I don’t know what is the practice in India’s system of education but Pakistan is woefully deficient in this respect. History is taught in schools, but it is the history of monarchs and their wars and conquests and the murderous squabbles of their sons. No attempt is made to dilate on the cultural achievements in their time. Somehow Shah Jehan’s son Dara Shikoh comes to mind. He was a philosopher, a sufi, a writer and poet, in fact a great cultural personality and promoter of the arts, but history only tells us about his political rivalry with Aurangzeb.

There have been many education commissions in Pakistan which made good of foolish recommendations. But never did any of them, or any educational expert, suggest that, from the earliest classes, there should be some chapters in school books on the cultural heritage of the nation, and how to protect it and preserve it. All that school and college boys have to do with historical monuments is to go there for and spoil the ancient plaster on the walls by scratching on it their name and date of the visit, or the name of an imaginary girl friend.
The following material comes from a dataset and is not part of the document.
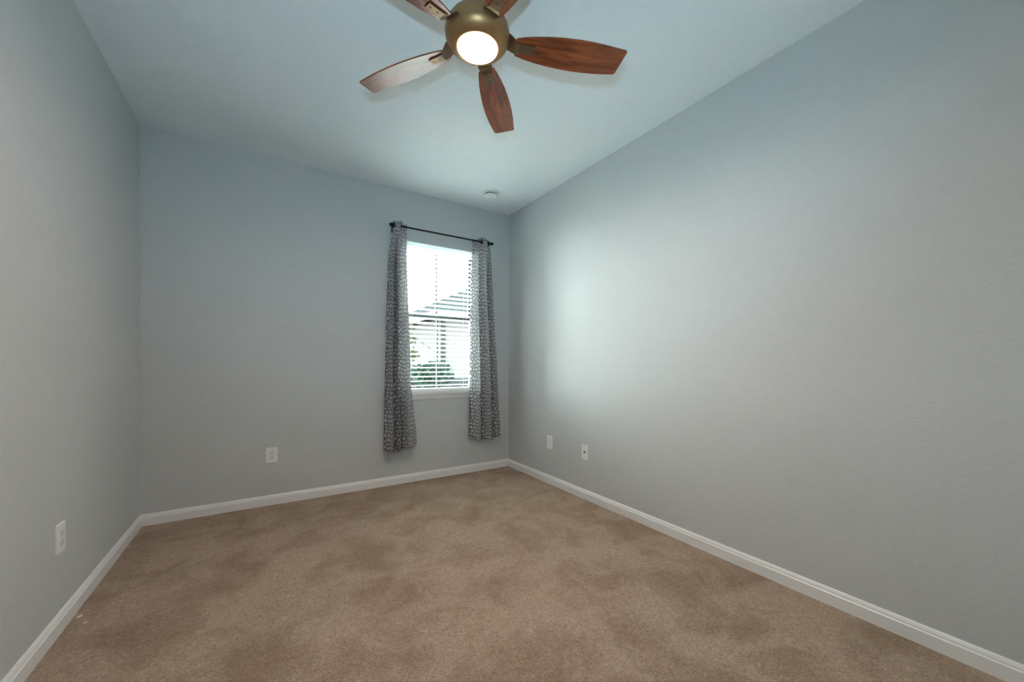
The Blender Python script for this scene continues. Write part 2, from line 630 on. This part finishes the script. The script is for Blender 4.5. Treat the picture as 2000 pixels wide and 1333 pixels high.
cl = curtain('curtain',
             [(0.30, 0.872), (0.6, 0.880), (1.17, 0.893), (1.7, 0.906), (2.10, 0.917), (2.26, 0.935), (2.42, 0.948)],
             [(0.30, 1.182), (0.5, 1.172), (0.75, 1.140), (0.95, 1.120), (1.17, 1.112), (1.7, 1.088), (2.10, 1.073), (2.42, 1.070)],
             2.412, [(0, 0.335), (0.25, 0.318), (0.45, 0.322), (0.62, 0.352), (0.85, 0.350), (1, 0.380)],
             [0.0, 0.30, 0.50, 1.0],
             [(0, 0.008), (0.10, 0.0), (0.22, -0.030), (0.42, -0.034), (0.55, 0.0), (0.66, 0.024), (0.88, 0.026), (1, 0.012)],
             0.092, 'grey pebble print curtain on the left side of the window, wider at its hem', 0.66, 1)
cr = curtain('curtain',
             [(0.34, 1.722), (0.8, 1.722), (1.2, 1.724), (1.7, 1.728), (2.36, 1.732)],
             [(0.33, 2.078), (0.6, 2.062), (1.0, 2.035), (1.4, 2.004), (1.71, 1.982), (2.1, 1.958), (2.30, 1.936), (2.41, 1.930)],
             2.402, [(0, 0.372), (0.15, 0.342), (0.45, 0.350), (0.72, 0.336), (0.80, 0.36), (1, 0.352)],
             [0.0, 0.36, 0.74, 1.0],
             [(0, 0.016), (0.12, 0.026), (0.33, 0.026), (0.47, 0.0), (0.56, -0.026), (0.74, -0.032), (0.80, 0.0), (0.90, 0.018), (1, 0.01)],
             0.088, 'grey pebble print curtain on the right side of the window, next to the corner', 0.68, 2)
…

I have the two Unesco publications before me: one a book and the other a set. The book is the Urdu version of “World Heritage in Young Hands,” and has been got prepared by that international body at a considerable expense and almost herculean labour such as rarely witnessed in Pakistan’s publishing world. This 159-page book is actually part of the kit for teachers on the world heritage. I praise it so profusely because translation of a semi-technical volume into good, readable and comprehensible Urdu is not an easy task. I have gone through it minutely and find not one word that is inappropriately rendered or out of place. The translation is by outstanding educationists and would do credit to a body of scholars.
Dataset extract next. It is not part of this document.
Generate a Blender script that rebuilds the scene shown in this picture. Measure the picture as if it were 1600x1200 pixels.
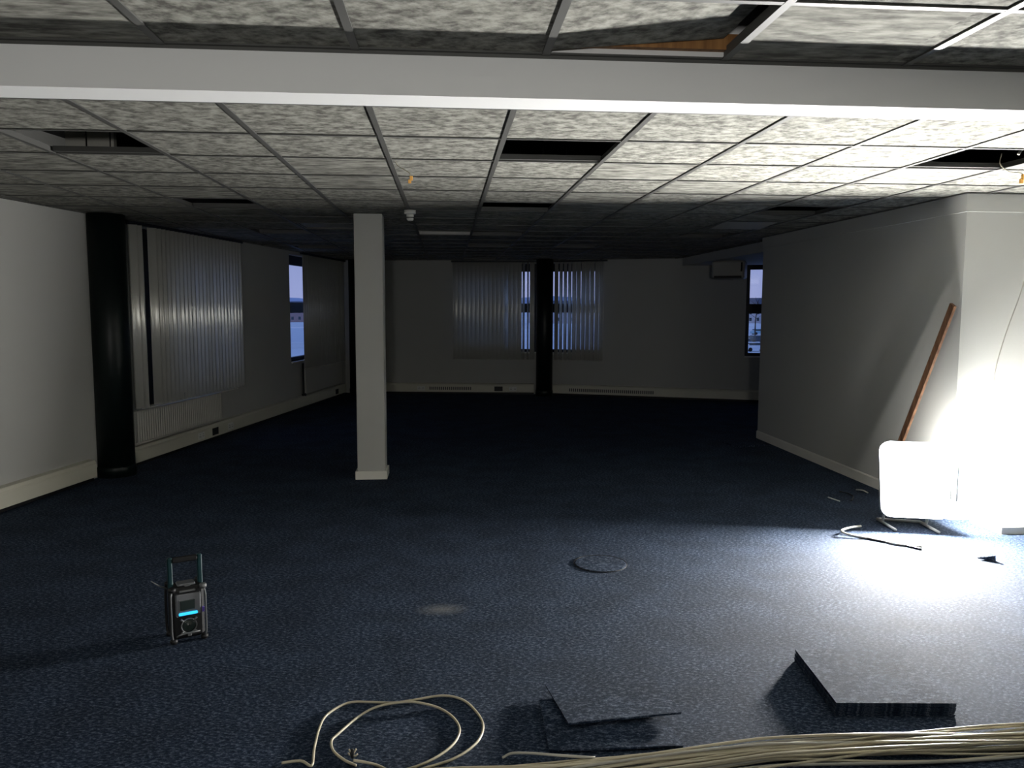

Every page of the kit is full of the minutest details that a teacher must keep in mind and convey to his/her students in order to acquaint them with world heritage, with particular reference to the Pakistani sites on the World Heritage List. There must be hundreds of questions, with innumerable work sheets for students of 15-18 age to fill in on the basis of the 39 prescribed activities. As Ms Ingeborg Breines, Unesco director in Pakistan says, “It was an arduous task with many linguistic challenges... It will give young people in Pakistan an opportunity to understand their culture and to be involved in protecting and preserving it while learning to respect other cultures of the world.”

The illustrations and drawings are faultless, the printing on art paper to match the best anywhere, and the details would be mind-boggling for most teachers in this country who are as unaware of the heritage and its importance as the students. But the 64,000-dollar question is: Where are the teachers who will use this kit? Where does it fit into the education system in vogue in Pakistan? Will it ever be employed fruitfully? Why did Unesco at all take the trouble with an Urdu kit? I ask these questions because there is yet on the anvil no scheme of the culture and education ministries to incorporate chapters on the heritage in the syllabi of the connected subjects.

The other Unesco presentation, equally beautiful and competently produced, is individual brochures in Urdu on each of the seven Pakistani sites on the World Heritage List. The method is innovative and I have found even small children in my family eagerly lapping up the contents. It consists of a group of young boys and girls visiting the site in the company of their teacher who not only describes the numerous details of the site but also acquaints them with its historical background. In the many questions asked and the answers given it is the awe and excitement of the children that strikes the reader.

I have said all that I wanted to say on the subject. Let us now wait and see when the government wakes up to the need for educating schoolchildren on Pakistan’s cultural heritage. Without that whatever it does for the protection of the heritage will remain meaningless.